Game Of Thrones: 10 Moments The Show Could Have Done Better
8. The Introduction Of The Thenns
What makes Game of Thrones great is that it refuses to present most of its characters as explicitly good or evil. While it is defined by epic scale conflict, no one side is the bad guy. This is what makes the world feel so real and compelling. Even a character as reprehensible as Ramsay Bolton is given relatable motivation. So you can imagine how disappointed one can be when it takes a group of characters and dumbs them down to Orc level wickedness. From the moment they are introduced, the Thenns are presented as comically evil. Their one defining characteristic is that they eat people; its all they ever talk about. But the Thenns are supposed to be one of the most civilized and cultured peoples north of the Wall.

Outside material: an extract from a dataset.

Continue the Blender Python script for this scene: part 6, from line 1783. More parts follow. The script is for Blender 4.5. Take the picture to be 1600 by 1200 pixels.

They actually have laws and lords. The Magnar is their leader, whom they willingly follow with absolute devotion. Their current leader is Styr, whom we meet in the fourth season. And in this scene, he and the Thenns are robbed of all this complexity and made to be generic bad guys. Everything about the introduction of the Thenns is wrong. Had the show actually presented them as they should, the scene would have remained faithful to the source while retaining its moral complexity. It is truly strange that the showrunners, the very people who love the material for being above such simple depictions of evil, would make this adaptation choice.